Of course it is possible that the size of the American educational system and the need for a standard measure of comparison necessitate some form of standardized testing (though whether it should be centralized, and so all-pervasive, is another question). But where the tendency to overemphasize and abuse test scores is so strong, the issues of test reliability, bias, validity and misinterpretation are critical. ETS, being accountable only to its board of trustees (who elect their own successors), has rarely been eager to get involved in making sure that the scores from its tests are used properly. Although proposals for curbing, or at least monitoring, the power of ETS have gone so far as to suggest strict government regulation, it is, for the time being, up to schools and employers to take a critical view of the dubious significance of test scores in measuring or predicting anything other than a student's ability to take tests.
The still primitive state of the art of psychometrics, statistically measuring psychological characteristics, is no excuse for overreliance upon a defective standard of measurement.

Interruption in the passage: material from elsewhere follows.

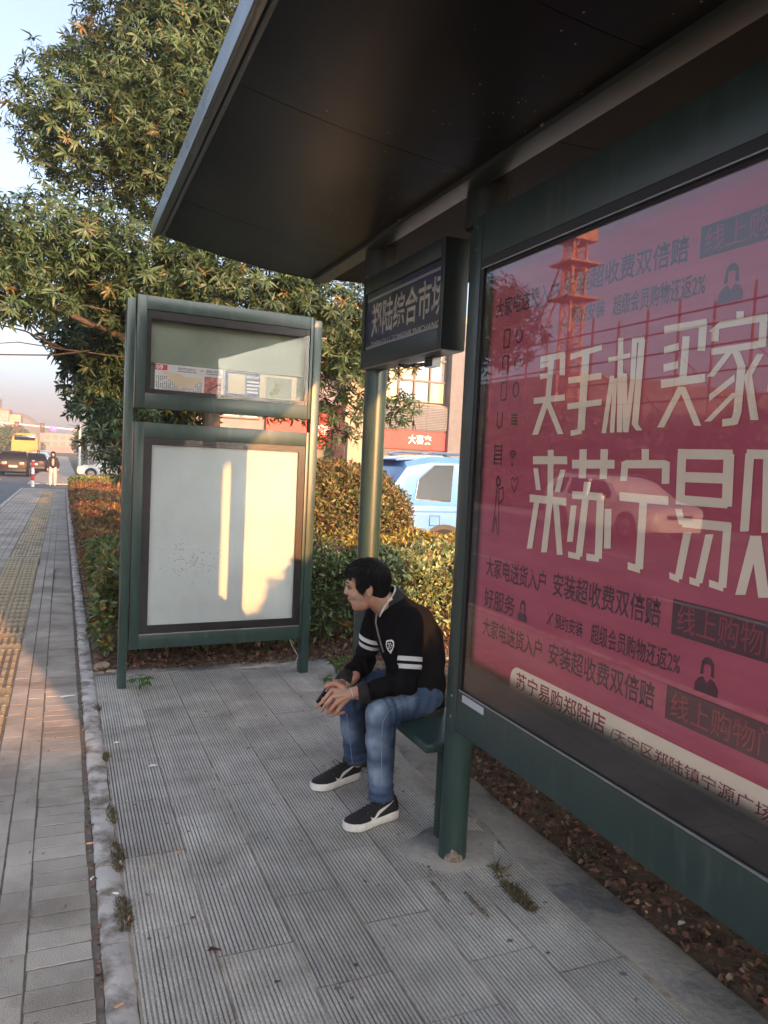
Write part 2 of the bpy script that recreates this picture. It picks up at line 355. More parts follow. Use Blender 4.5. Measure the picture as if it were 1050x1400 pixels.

As Hoffman concludes in The Tyranny of Testing:
Let us not seek to replace informed judgment, with all its frailty, by some inexpensive statistical substitute.
No one expects ETS to throw out its own system and start all over again. Its near-monopoly of the testing market (hardly surprising when most similar companies don't enjoy ETS's tax-free status as a "non-profit educational institution"), and the subsequent absence of competition, have removed the usual pressures that normally regulate corporations in a market economy. Its "client organizations" like the College Board--devoted offspring of the mother organization--are no more likely or able to force changes on ETS than college admissions offices. Everyone seems to have accepted the ETS line--"Well, it may not be perfect, but there has to be some objective standard. Got any better ideas?" And, in the most helpless position of all, is the consumer, whose future will probably be decided by this product that he never even wanted to buy in the first place. A rotten deal. Maybe that $200 to rent a law student isn't so high after all.